Task to complete
Everything from the first line to the line containing "L = (a - bpt).length" is to be repeated exactly; nothing past it.

Provided data
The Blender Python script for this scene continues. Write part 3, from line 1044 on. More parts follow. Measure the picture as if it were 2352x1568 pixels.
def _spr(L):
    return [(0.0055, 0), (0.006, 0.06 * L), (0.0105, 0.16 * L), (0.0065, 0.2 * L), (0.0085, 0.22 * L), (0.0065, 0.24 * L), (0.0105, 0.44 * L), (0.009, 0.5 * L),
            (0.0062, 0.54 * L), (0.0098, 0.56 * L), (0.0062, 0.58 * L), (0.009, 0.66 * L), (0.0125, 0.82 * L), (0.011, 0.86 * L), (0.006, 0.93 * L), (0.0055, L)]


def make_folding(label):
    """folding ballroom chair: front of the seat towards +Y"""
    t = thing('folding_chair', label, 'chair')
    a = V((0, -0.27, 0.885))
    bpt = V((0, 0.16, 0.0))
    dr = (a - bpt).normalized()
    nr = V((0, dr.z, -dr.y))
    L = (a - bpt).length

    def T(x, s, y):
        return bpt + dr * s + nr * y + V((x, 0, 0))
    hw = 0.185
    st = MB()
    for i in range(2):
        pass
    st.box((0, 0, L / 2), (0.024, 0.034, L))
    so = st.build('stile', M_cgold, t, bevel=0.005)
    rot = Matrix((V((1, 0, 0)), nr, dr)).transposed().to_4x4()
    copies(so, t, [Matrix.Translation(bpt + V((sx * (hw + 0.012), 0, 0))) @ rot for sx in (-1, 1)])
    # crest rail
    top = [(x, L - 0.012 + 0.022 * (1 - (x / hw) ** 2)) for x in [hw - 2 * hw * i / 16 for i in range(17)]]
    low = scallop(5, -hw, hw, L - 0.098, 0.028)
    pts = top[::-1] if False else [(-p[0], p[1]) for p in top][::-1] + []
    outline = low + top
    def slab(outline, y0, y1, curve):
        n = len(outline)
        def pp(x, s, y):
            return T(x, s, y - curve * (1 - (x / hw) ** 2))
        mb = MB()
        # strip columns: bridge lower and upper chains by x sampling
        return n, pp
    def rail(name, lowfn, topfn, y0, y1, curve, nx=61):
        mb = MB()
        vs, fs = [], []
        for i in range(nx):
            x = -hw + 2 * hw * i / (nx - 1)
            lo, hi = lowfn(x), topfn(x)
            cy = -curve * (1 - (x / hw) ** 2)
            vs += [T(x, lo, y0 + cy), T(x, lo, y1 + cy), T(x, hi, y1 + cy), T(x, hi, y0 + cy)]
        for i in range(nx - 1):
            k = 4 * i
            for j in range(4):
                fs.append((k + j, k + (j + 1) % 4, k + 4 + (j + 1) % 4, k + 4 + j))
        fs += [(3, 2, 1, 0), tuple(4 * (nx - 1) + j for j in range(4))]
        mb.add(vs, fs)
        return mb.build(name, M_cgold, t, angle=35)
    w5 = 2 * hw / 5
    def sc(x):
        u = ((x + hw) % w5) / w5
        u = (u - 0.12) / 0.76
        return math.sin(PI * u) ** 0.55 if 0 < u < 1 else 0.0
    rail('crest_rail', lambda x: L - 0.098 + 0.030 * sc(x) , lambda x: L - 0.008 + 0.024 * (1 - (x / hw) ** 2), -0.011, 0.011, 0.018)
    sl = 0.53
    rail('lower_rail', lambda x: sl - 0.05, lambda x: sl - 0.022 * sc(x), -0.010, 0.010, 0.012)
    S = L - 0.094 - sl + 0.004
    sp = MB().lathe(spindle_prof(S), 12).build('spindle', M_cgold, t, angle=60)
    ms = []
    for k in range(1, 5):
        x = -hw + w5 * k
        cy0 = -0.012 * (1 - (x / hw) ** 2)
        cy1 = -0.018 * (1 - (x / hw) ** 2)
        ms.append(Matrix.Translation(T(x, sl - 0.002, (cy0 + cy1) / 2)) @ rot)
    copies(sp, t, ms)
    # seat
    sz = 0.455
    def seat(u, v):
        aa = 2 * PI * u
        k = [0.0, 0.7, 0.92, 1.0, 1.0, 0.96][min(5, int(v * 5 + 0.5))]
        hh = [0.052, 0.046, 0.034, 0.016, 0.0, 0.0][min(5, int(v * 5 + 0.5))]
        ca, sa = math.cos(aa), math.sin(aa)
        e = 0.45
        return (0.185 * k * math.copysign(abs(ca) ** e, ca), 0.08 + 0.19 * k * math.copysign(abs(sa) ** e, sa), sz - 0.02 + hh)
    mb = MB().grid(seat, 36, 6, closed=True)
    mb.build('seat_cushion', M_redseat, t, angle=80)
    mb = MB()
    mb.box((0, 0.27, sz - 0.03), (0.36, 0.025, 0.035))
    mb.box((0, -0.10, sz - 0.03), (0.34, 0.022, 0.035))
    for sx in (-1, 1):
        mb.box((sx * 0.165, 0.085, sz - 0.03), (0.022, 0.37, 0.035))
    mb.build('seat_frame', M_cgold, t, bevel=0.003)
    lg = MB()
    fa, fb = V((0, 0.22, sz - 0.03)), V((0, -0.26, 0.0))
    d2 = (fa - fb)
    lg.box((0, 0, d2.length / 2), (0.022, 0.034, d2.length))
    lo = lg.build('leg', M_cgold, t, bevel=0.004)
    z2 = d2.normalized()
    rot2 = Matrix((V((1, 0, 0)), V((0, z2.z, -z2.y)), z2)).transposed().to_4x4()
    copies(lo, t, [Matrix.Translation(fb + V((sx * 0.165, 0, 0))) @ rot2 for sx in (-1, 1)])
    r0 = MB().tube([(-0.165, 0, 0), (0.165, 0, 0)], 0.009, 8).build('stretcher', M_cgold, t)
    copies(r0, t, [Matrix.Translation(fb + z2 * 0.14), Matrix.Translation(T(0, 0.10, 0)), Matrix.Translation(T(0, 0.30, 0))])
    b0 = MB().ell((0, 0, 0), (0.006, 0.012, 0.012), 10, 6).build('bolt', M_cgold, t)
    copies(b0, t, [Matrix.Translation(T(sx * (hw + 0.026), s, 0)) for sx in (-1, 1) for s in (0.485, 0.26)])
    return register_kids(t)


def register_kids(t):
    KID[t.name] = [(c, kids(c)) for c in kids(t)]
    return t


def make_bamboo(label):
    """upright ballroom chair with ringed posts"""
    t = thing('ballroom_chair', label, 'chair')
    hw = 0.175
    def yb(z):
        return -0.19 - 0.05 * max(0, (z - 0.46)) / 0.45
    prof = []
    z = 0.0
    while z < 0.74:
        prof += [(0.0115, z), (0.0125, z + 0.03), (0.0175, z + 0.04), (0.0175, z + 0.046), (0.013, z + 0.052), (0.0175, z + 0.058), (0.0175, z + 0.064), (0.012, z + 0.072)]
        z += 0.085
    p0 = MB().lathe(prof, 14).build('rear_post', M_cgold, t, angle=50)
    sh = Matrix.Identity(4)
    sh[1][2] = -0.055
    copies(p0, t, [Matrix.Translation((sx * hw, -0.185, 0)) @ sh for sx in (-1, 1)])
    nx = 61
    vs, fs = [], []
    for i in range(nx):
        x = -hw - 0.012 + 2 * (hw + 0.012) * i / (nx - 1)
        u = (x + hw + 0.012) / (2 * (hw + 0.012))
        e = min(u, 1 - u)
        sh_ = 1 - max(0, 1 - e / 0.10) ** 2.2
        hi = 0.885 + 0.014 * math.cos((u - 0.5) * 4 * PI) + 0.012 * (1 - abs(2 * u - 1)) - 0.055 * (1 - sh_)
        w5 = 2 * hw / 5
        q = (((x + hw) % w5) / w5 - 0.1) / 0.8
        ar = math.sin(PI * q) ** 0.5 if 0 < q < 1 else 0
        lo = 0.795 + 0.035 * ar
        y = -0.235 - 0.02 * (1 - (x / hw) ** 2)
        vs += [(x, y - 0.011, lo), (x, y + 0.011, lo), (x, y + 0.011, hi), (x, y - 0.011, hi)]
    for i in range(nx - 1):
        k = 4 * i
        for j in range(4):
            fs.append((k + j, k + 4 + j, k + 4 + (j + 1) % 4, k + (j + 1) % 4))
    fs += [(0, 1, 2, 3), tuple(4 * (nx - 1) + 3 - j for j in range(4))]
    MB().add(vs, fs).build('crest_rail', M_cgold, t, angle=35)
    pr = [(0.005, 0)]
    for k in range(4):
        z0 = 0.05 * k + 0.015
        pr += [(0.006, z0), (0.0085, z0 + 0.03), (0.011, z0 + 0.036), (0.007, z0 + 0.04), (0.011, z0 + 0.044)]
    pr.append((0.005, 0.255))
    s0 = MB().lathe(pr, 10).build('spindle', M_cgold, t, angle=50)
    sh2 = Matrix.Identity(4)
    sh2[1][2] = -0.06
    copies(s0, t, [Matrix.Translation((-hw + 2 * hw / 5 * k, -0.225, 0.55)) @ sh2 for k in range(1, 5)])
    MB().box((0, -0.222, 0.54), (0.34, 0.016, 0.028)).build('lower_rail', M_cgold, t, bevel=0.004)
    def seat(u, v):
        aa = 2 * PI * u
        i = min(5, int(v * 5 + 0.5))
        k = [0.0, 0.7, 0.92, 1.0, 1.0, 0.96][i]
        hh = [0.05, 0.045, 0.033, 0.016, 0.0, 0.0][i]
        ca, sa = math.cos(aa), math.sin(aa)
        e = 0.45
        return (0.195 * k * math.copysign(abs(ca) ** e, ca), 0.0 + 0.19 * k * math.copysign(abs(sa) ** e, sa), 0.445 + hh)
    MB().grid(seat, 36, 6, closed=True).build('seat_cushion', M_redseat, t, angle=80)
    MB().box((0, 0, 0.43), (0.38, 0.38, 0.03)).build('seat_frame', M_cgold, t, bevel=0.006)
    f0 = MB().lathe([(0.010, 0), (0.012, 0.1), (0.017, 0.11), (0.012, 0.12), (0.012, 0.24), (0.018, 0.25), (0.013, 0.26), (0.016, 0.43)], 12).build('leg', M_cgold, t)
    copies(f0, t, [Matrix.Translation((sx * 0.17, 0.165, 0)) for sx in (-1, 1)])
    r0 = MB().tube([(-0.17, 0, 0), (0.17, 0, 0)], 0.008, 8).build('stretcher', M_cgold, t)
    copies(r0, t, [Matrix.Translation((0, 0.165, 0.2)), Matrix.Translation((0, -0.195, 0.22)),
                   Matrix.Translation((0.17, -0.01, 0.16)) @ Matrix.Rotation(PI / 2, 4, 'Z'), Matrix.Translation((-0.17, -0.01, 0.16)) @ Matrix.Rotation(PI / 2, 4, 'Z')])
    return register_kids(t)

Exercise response
The Blender Python script for this scene continues. Write part 3, from line 1044 on. More parts follow. Measure the picture as if it were 2352x1568 pixels.
def _spr(L):
    return [(0.0055, 0), (0.006, 0.06 * L), (0.0105, 0.16 * L), (0.0065, 0.2 * L), (0.0085, 0.22 * L), (0.0065, 0.24 * L), (0.0105, 0.44 * L), (0.009, 0.5 * L),
            (0.0062, 0.54 * L), (0.0098, 0.56 * L), (0.0062, 0.58 * L), (0.009, 0.66 * L), (0.0125, 0.82 * L), (0.011, 0.86 * L), (0.006, 0.93 * L), (0.0055, L)]


def make_folding(label):
    """folding ballroom chair: front of the seat towards +Y"""
    t = thing('folding_chair', label, 'chair')
    a = V((0, -0.27, 0.885))
    bpt = V((0, 0.16, 0.0))
    dr = (a - bpt).normalized()
    nr = V((0, dr.z, -dr.y))
    L = (a - bpt).length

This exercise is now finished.